I have had quite a journey wrt getting a machine on which to run M15. After many months of trying other computers, I have installed it on a desktop to which I have infrequent access, and it has actually run for two days in a row!
In my discussions with PTC, there has been frequent mention of my computer "MAC hardware address." AFAIK, there is not one, and thereby hangs the tale. I think that this is the end of my relationship w Mathcad, because I have spent many hours loading M15 (which removes M14), removing M15, and installing M14. I am pretty fed up with the attitude of companies such as PTC toward licensing.
During the last year, I went through month's of the same sort of licensing problems with another product, but only because I was being paid to do so. The folks paying me rolled their eyes every time they saw me coming, but they really wanted to run the other product, so they put up with the hassle. We eventually wound up with a "work around" after several months of working with their technical support. I have another licensed product that I have upgraded for years, and it, too, fails to license properly. The only way I can get it to run is to configure my firewall to not let the license program run, and then not be connected to the network when I launch the program. I won't be upgrading that program, either; I'll find an alternative.

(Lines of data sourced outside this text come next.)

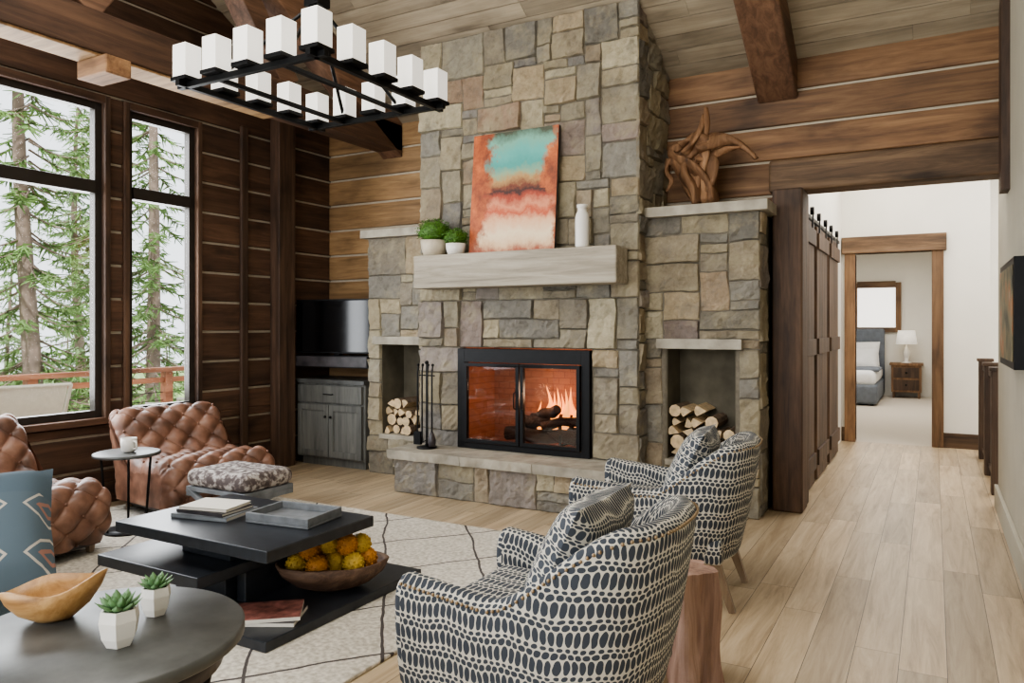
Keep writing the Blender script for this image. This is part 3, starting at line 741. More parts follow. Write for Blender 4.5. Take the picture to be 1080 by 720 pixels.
# ------------------------------------------------------------ armchair
def armchair(name,loc,rz,XF=-.37):
    mb=MB(); path=[]
    for i in range(12): path.append((XF+(.08-XF)*i/12,-.35))
    for i in range(33):
        t=-math.pi/2+math.pi*i/32; c,s=math.cos(t),math.sin(t)
        path.append((.08+.29*abs(c)**.75,.35*abs(s)**.75*(1 if s>0 else -1)))
    for i in range(1,13): path.append((.08-(.08-XF)*i/12,.35))
    n=len(path); vs=[];uvs=[];u=0; tops=[]; REC=.17
    for i,(x,y) in enumerate(path):
        a=path[max(i-1,0)];b=path[min(i+1,n-1)]; d=Vector((b[0]-a[0],b[1]-a[1])).normalized(); nx,ny=d.y,-d.x
        if i: u+=math.dist(path[i-1],path[i])
        t=max(0,min(1,(x+.04)/.36)); t=t*t*(3-2*t)
        h=.575+.250*t+.03*max(0,(-x-.05)/.3)
        pr=[(-.01,.25),(.004,.34),(.012,.45),(.014,.45+(h-.45)*.5),(.010,h-.05),(.002,h-.018),(-.022,h+.003),(-.05,h+.003),(-.072,h-.012),(-.086,h-.04),(-.09,.5),(-.085,.40),(-.085,.28)]
        k=0; last=None
        for o,z in pr:
            if last: k+=math.dist(last,(o,z))
            last=(o,z)
            px,py=x+nx*o,y+ny*o; px+=REC*max(0,z-.3)*t
            vs.append((px,py,z)); uvs.append((u,k))
        tops.append((x+nx*.009+REC*(h-.32)*t,y+ny*.009,h-.022))
    m=len(pr)
    fs=[(i*m+j,(i+1)*m+j,(i+1)*m+j+1,i*m+j+1) for i in range(n-1) for j in range(m-1)]
    mb.add(vs,fs,FAB,uvs=uvs,smooth=True)
    for base,sg in((0,1),((n-1)*m,-1)):
        ring=[Vector(v) for v in vs[base:base+m]]; c=sum(ring,Vector())/m
        prev=ring
        for q,(sc,off) in enumerate(((.93,.018),(.75,.03),(.01,.034))):
            cur=[c+(p-c)*sc-Vector((off,0,0)) for p in ring]
            ff=[(j,j+1,m+j+1,m+j) for j in range(m-1)]+[(m-1,0,m,2*m-1)]
            mb.add(prev+cur,[f if sg<0 else f[::-1] for f in ff],FAB,smooth=True,uvs=[(p.y,p.z) for p in prev+cur]); prev=cur
    for i in range(len(tops)-1):
        a,b=Vector(tops[i]),Vector(tops[i+1]); k=max(1,int((b-a).length/.018))
        for q in range(k): mb.ball(a.lerp(b,q/k),.0058,NAIL,5)
    xf=XF+.01
    mb.rbox(((xf+.32)/2,0,.30),(.32-xf,.64,.12),.02,FAB); mb.rbox(((xf+.25)/2,0,.42),(.25-xf,.515,.15),.05,FAB,seg=4)
    mb.rbox((.215,0,.56),(.10,.44,.32),.05,FAB,Matrix.Rotation(.16,4,'Y'),seg=4)
    for x,y in((XF+.04,-.28),(XF+.04,.28),(.27,-.24),(.27,.24)):
        kick=.09 if x>0 else -.02
        mb.beam((x,y,.25),(x+kick,y,0),.05,.05,W_LEG,(0,1,0),.03,.03)
    Mx=Matrix.Translation((.125,-.03,.675))@Matrix.Rotation(math.radians(4),4,'X')@Matrix.Rotation(math.radians(-64),4,'Y')@Matrix.Rotation(math.radians(5),4,'Z')
    mb.pillow(Mx,.42,.48,.18,FABP)
    return mb.build(name,loc,rz)
armchair('armchair',(-1.12,2.27,0),math.radians(-1),-.35)
armchair('armchair.001',(-1.235,3.95,0),math.radians(5),-.42)
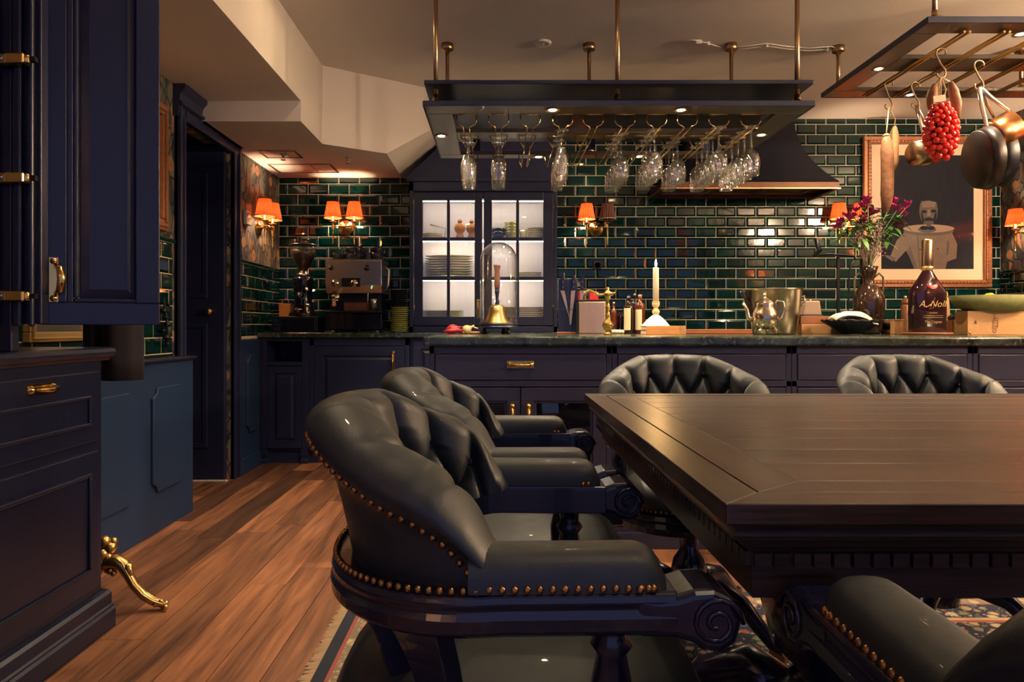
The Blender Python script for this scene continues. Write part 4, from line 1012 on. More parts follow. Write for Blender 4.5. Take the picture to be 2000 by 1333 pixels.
py0, py1 = -b+c1+w2*.8, b-c1-w2*.8; npl = 9; pw = (py1-py0)/npl
for k in range(npl):
    MB().box(-a+c1+w2+.0006, a-c1-w2-.0006, py0+k*pw+.0008, py0+(k+1)*pw-.0008, tz-.022, tz-.001).build('plank', M['table_x'], tb, bevel=.0012)
MB().box(-a+.02, a-.02, -b+.02, b-.02, tz-.03, tz-.0205).build('under_board', M['darkoak'], tb)
def ringprof(m, prof):   # prof: (inset, z) swept around the table
    n = len(prof); v = []
    for (sx, sy) in ((-1, -1), (1, -1), (1, 1), (-1, 1)):
        for i_, z in prof: v.append((sx*(a-i_), sy*(b-i_), z))
    return m.add(v, [(q*n+i, ((q+1) % 4)*n+i, ((q+1) % 4)*n+i+1, q*n+i+1) for q in range(4) for i in range(n-1)])
ringprof(MB(), [(.001, tz-.022), (.012, tz-.023), (.014, tz-.030), (.010, tz-.036), (.012, tz-.041), (.026, tz-.046), (.028, tz-.053), (.034, tz-.056), (.036, tz-.060), (.040, tz-.061), (.042, tz-.112), (.06, tz-.112), (.06, tz-.03)]).build('apron', M['table_x'], tb)
dn = 0
for side in range(2):
    L = (2*a-.08) if side == 0 else (2*b-.08); nd = int(L/.021)
    for k in range(nd):
        q = -L/2+.0105+k*L/nd
        if side == 0: bx = (q-.0085, q+.0085, -b+.034, -b+.041)
        else: bx = (-a+.034, -a+.041, q-.0085, q+.0085)
        if side == 0 and q > 0: continue
        MB().box(bx[0], bx[1], bx[2], bx[3], tz-.077, tz-.062).build('dentil', M['table_x'], tb)
for sx in (.55, 1.9):
    X = tx0+sx-cx-.17
    pc = MB().lathe([(.001, .63), (.15, .63), (.15, .60), (.09, .58), (.07, .54), (.10, .48), (.12, .42), (.10, .34), (.06, .30), (.075, .27), (.11, .25), (.11, .17), (.05, .13), (.001, .13)], (X, 0, 0), 24).build('pedestal', M['blackwood'], tb)
    for k in range(4):
        g_ = R(45+90*k); dx, dy = math.cos(g_), math.sin(g_)
        lg = MB().tube([(X+r_*dx, r_*dy, z) for r_, z in ((.07, .22), (.15, .25), (.24, .20), (.32, .11), (.38, .06), (.44, .055))], [.045, .045, .04, .034, .030, .028], 8).build('splayed_leg', M['blackwood'], tb)
        MB().lathe([(.001, 0), (.034, 0), (.038, .015), (.034, .03), (.001, .032)], (X+.43*dx, .43*dy, RUGZ), 14).build('foot', M['blackwood'], lg)

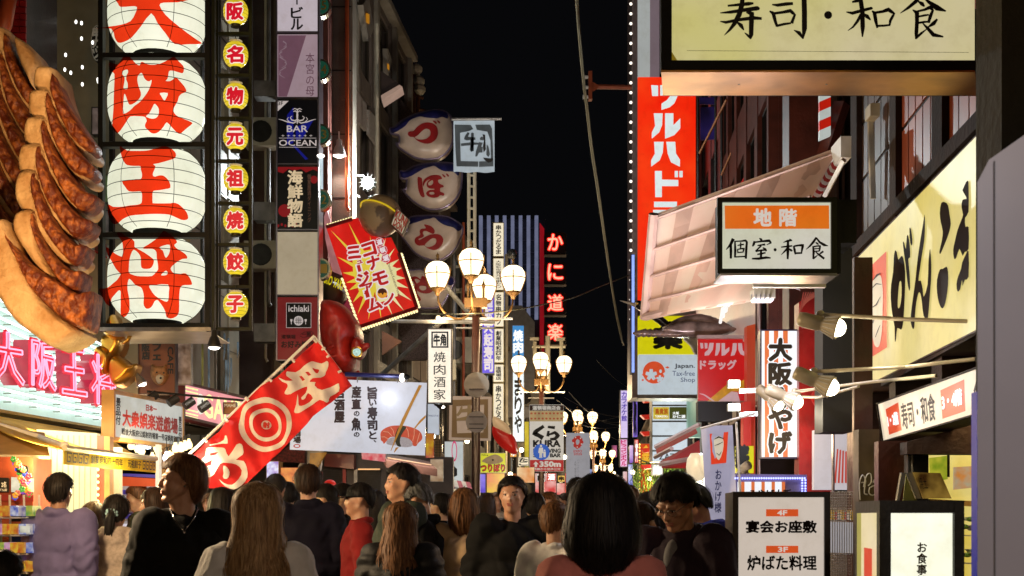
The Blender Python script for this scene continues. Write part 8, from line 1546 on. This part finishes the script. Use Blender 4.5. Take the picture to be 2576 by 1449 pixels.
def hair_mesh(style,seed,n,thick=.012,curl=0,wid=.0030):
 H=HEMS[style];a0,b0,c0=.076+thick,.094+thick,.088+thick*1.1;C0=Vector((0,.014,.03));rg=random.Random(seed)
 def hem(th):
  d=abs(math.degrees((th+math.pi)%(2*math.pi)-math.pi))
  for(x0,y0),(x1,y1)in zip(H,H[1:]):
   if d<=x1:return y0+(y1-y0)*(d-x0)/(x1-x0)+.012*noise.noise(Vector((th*5,seed,0)))
  return H[-1][1]
 def pos(th,t,off=0):
  h=hem(th);top=c0;zl=h-C0.z;z_top=c0*math.cos(.0)
  L1=math.pi/2*c0;Lb=max(0,-zl);
  if zl>=0:phi=math.acos(max(-1,min(1,zl/c0)))*t;f=math.sin(phi);z=c0*math.cos(phi)
  else:
   s=t*(L1+Lb)
   if s<L1:phi=s/c0;f=math.sin(phi);z=c0*math.cos(phi)
   else:
    q=s-L1;z=-q;f=1
    if style in('short','crop','tied','curtain'):f=math.sqrt(max(.2,1-(q/.17)**2))
    elif style=='bob':f=1+.13*math.sin(min(1,q/.22)*math.pi)-.16*max(0,(q-.11)/.11)**2
    else:f=1-.08*min(1,q/.12)+.55*min(1,max(0,q-.08)/.26)+(.05*math.sin(q*18+th*2))-(.12*max(0,q-.3)/.1)
  wv=0
  if curl:wv=curl*math.sin(t*26+th*9+seed)*min(1,t*2)
  grow=1+noise.noise(Vector((math.sin(th)*3,math.cos(th)*3,t*2.2+seed)))*.05+noise.noise(Vector((math.sin(th)*9,math.cos(th)*9,t*3+seed)))*.02
  return Vector(((a0+off)*f*grow*math.sin(th)+wv,-(b0+off)*f*grow*math.cos(th)+wv*.6,z+off*(1-min(1,t*2))))+C0
 m=MB();nt,ns=56,20
 vs=[pos(2*math.pi*i/nt,j/ns)for j in range(ns+1)for i in range(nt)];m.add(vs,[(j*nt+i,j*nt+(i+1)%nt,(j+1)*nt+(i+1)%nt,(j+1)*nt+i)for j in range(ns)for i in range(nt)])
 vi=[pos(2*math.pi*i/nt,1,-.014)+Vector((0,0,.004))for i in range(nt)];b=len(m.v);m.v+=[tuple(v)for v in vi];m.f+=[(ns*nt+i,ns*nt+(i+1)%nt,b+(i+1)%nt,b+i)for i in range(nt)]
 for k in range(n):
  th=rg.uniform(0,2*math.pi);t0=rg.choice((rg.uniform(0,.15),rg.uniform(0,.5),rg.uniform(.2,.7)));t1=min(1.05,t0+rg.uniform(.3,1));t1=1+rg.uniform(-.03,.045)if t1>.93 else t1;ns_=7;dth=rg.uniform(-.12,.12);o0=rg.uniform(.0005,.006)if k%5 else rg.uniform(.004,.02);ph=rg.uniform(0,6);am=rg.uniform(0,.02)
  ps=[]
  for i in range(ns_+1):q=i/ns_;t=t0+(t1-t0)*q;tt=th+dth*q*q+am*math.sin(q*5+ph);ps.append(pos(tt,t,o0*(math.sin(q*math.pi)*.8+.25)+(.004*q if t1>.95 else 0)))
  l,r=[],[]
  for i,p in enumerate(ps):
   d=(ps[min(ns_,i+1)]-ps[max(0,i-1)]).normalized();o=Vector((p.x-C0.x,p.y-C0.y,max(0,p.z-C0.z)*.7)).normalized();s=d.cross(o).normalized()*wid*(1-.75*(i/ns_)**2);l.append(p-s);r.append(p+s)
  nn=ns_+1;m.add(l+r,[(i,i+1,nn+i+1,nn+i)for i in range(ns_)])
 return m
_cache={}
def link_(name,me,mt,parent):
 o=bpy.data.objects.new(name,me);COL.objects.link(o);o.parent=parent;o['_o']=(0,0,0)
 if me.materials[0]is None and not me.users>1:me.materials[0]=mt
 o.material_slots[0].link='OBJECT';o.material_slots[0].material=mt;return o
def cl(n,c,rough=.85,**k):return mat('cloth_'+n,c,rough,0,k.pop('ns',8),k.pop('na',.25),.25,180,spec=.2,**k)
eyew=mat('eye_white',(.6,.56,.52),.2);eyeb=mat('eye_iris',(.02,.01,.006),.1);lipm=mat('lip_skin',(.4,.12,.09),.4);browm=mat('brow_hair',(.02,.01,.006),.8)
def person(label,px,py,Y,yaw,cloth,col,style,hm,sk=0,arms='down',hy=0,hp=0,fem=False,near=False,seed=1,wide=0,long_=0,low=None,group=None,n=None,thick=.012,curl=0,capm=None,face=False,trm=None,hx=0):
 zt=CAMZ+(HZ-py)/FPX*Y;base=Vector(((px-CX)/FPX*Y+hx,Y,0));sc=zt/(1.735-(.02 if hp else 0)-.10*abs(math.sin(hp)))
 T=thing('person',label,'person',base,group);T.scale=(sc,sc,sc);T.rotation_euler=(0,0,yaw);T['_o']=(0,0,0)
 key=(arms,round(hy,2),round(hp,2),fem,near,cloth,wide,long_,seed if near else seed%2)
 if key not in _cache:_cache[key]=make_meshes(arms,hy,hp,fem,.0068 if near else .0135,cloth,seed,wide,long_)
 body,jm,tm,M=_cache[key]
 link_('body',body,SK[sk],T);J=link_('coat' if long_ else 'sweater' if cloth in('tee','sweater')else 'jacket',jm,col,T);link_('trousers',tm,trm or cl('dark_trousers',(.018,.018,.022)),T)
 for s in(-1,1):o=link_('shoe',SHOE,cl('dark_shoe',(.02,.018,.016),.5),T);o.location=(s*.103,.01,0)
 def put(mb,nm,mt,smooth=True,par=T):
  m2=MB();m2.v=[tuple(M@Vector(v))for v in mb.v];m2.f=mb.f;return m2.build(nm,mt,par,smooth=smooth)
 n=n if n is not None else(2600 if near else 700);hk=(style,seed%3 if not near else seed,n,thick,curl)
 H=None
 if style:
  mb=hair_mesh(style,hk[1],n,thick,curl,.0026 if near else .0042);H=put(mb,'hair',hm)
  if style=='tied' and low:
   m=MB()
   if low=='bun':m.ell((0,.085,.11),(.045,.045,.04),12,8)
   elif low=='pony':
    cap_(m,(.0,.105,.0),(.0,.145,-.05),.028,.036);cap_(m,(0,.145,-.05),(.01,.14,-.17),.038,.03);cap_(m,(.01,.14,-.17),(.0,.125,-.25),.03,.008)
    rg=random.Random(4)
    for k in range(120):
     a=rg.uniform(-1,1);b2=rg.uniform(-1,1);m.tube([(.028*a,.105+.02*b2,.0),(.036*a,.147+.026*b2,-.06),(.03*a+.01,.142+.026*b2,-.17),(.012*a,.126+.01*b2,-.25-.03*rg.random())],[.002,.002,.0018,.0006],3,cap=False)
   put(m,'ponytail' if low=='pony' else 'bun',hm,par=H)
   if low=='pony':
    m=MB();
    for k in range(9):a=k*.698;m.ell((.034*math.cos(a),.112+.02*math.sin(a)*.5,-.008+.03*math.sin(a)),(.02,.018,.018),8,6)
    put(m,'scrunchie',cl('cyan',(.45,.72,.75)),par=H)
 if capm:
  m=MB();a0=.1;m.lathe((0,.012,.045),[(.0,.088),(.04,.083),(.07,.062),(.09,.03),(.098,-.005),(.0985,-.02),(.092,-.02)],22);m.v=[(x*.93,y*1.05,z)for x,y,z in m.v]
  nn=10;pts=[(.085*math.sin(t),-.075-.085*math.cos(t),.028-.006*math.cos(t))for t in[(-1.25+2.5*i/nn)for i in range(nn+1)]];inn=[(.088*math.sin(t*.9),-.03-.062*math.cos(t*.9),.032)for t in[(-1.25+2.5*i/nn)for i in range(nn+1)]]
  m.add(pts+inn+[(x,y,z-.005)for x,y,z in pts],[(i,i+1,nn+1+i+1,nn+1+i)for i in range(nn)]+[(i,i+1,2*nn+2+i+1,2*nn+2+i)for i in range(nn)]);put(m,'cap',capm)
 if face or near:
  for s in(-1,1):
   m=MB().ell((s*.031,-.0735,.007),(.0125,.0115,.0068),12,8);e=put(m,'eye',eyew);put(MB().ell((s*.031-.003*0,-.0833,.007),(.0052,.0025,.0052),10,6),'iris',eyeb,par=e)
   put(cap_(MB(),(s*.016,-.0855,.0245),(s*.047,-.0735,.028),.0032,.0022),'eyebrow',browm);put(cap_(cap_(MB(),(s*.019,-.0815,.0125),(s*.031,-.0855,.0155),.0014,.0018),(s*.031,-.0855,.0155),(s*.044,-.077,.011),.0018,.0014),'eyelid',browm)
  put(cap_(cap_(MB(),(-.016,-.0895,-.0495),(.016,-.0895,-.0495),.0052,.0052),(-.013,-.0885,-.0595),(.013,-.0885,-.0595),.0062,.0062),'lips',lipm)
 T['_M']=[list(r)for r in M]
 return T,M,put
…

I am unwilling to invest that much time in getting M15 to run. I just upgraded Maple with no problems. If someone can sell me a $4000 piece of software (I have several) and rely on me to respect the license, then so can PTC, Maple, MATLAB, etc. I should be able to install it on a dozen computers, as long as I respect the license. The current situation is very much like PTC saying "We figure that you are a criminal, so we will treat you that way from the beginning." At a secure facility at which I worked, the security folks decided one day that we all needed "assume the position," pat-down searches on the way in. One of my co-workers went through the pat-down search, immediately turned around and left the facility, went to the VP's office and quit. No discussion. Figured he didn't want to work at place where folks were treated as criminals.That policy lasted as long as it took the VP to call security to and tell them to stop before more folks quit. (As a result, I missed getting one by "that much.") Well, increasingly, with software licenses, that is the way I feel.
When I buy a book, the publisher doesn't tell me that if I begin reading it in the front room, then I can't continue to read it in the office, because that is where it is "licensed" to be read. Yet, this is precisely what is happening to programs such as Mathcad. It seems to me that once I buy the software I should be able to run it wherever I wish, with no hassles. With some products, one can "borrow" a license, but even that means that one must have access to the "licensed" machine. No access = no joy. If you are in someone else's office and want to show them something, yer outta luck. I recently showed a tensor calculation and plot to an other researcher by hauling my laptop w M14 on it to his office. He was interested in having it for himself - the only way I could show him what I had done was to haul my computer to his office. Funny isn't it; while we become an increasingly mobile society, companies such as PTC are locking us to a SPECIFIC desk.
So, where I have been an advocate for Mathcad for years, I have stopped advocating. My reputation means too much to me to recommend a product that has so much overhead. This is unfortunate, because Mathcad holds a unique niche in the technical software market. I know that this is nothing new to the folks at PTC, and that there are many frustrated folks around, so I am just spitting in the wind. But I think that a public voice needs to be sounded when things go wrong, as they have here. Fortunately for many of us, there are alternatives.I've always believed that companies have a right to chart their own course. I'm irritated because I have a lot of time invested in Mathcad over the past 25 years, and I now must look to learning a new product. By voicing my opinions, I am giving PTC an opportunity to consider them, but I agree that PTC - and other software companies - must decide for themselves how to best spend their time, just as I must.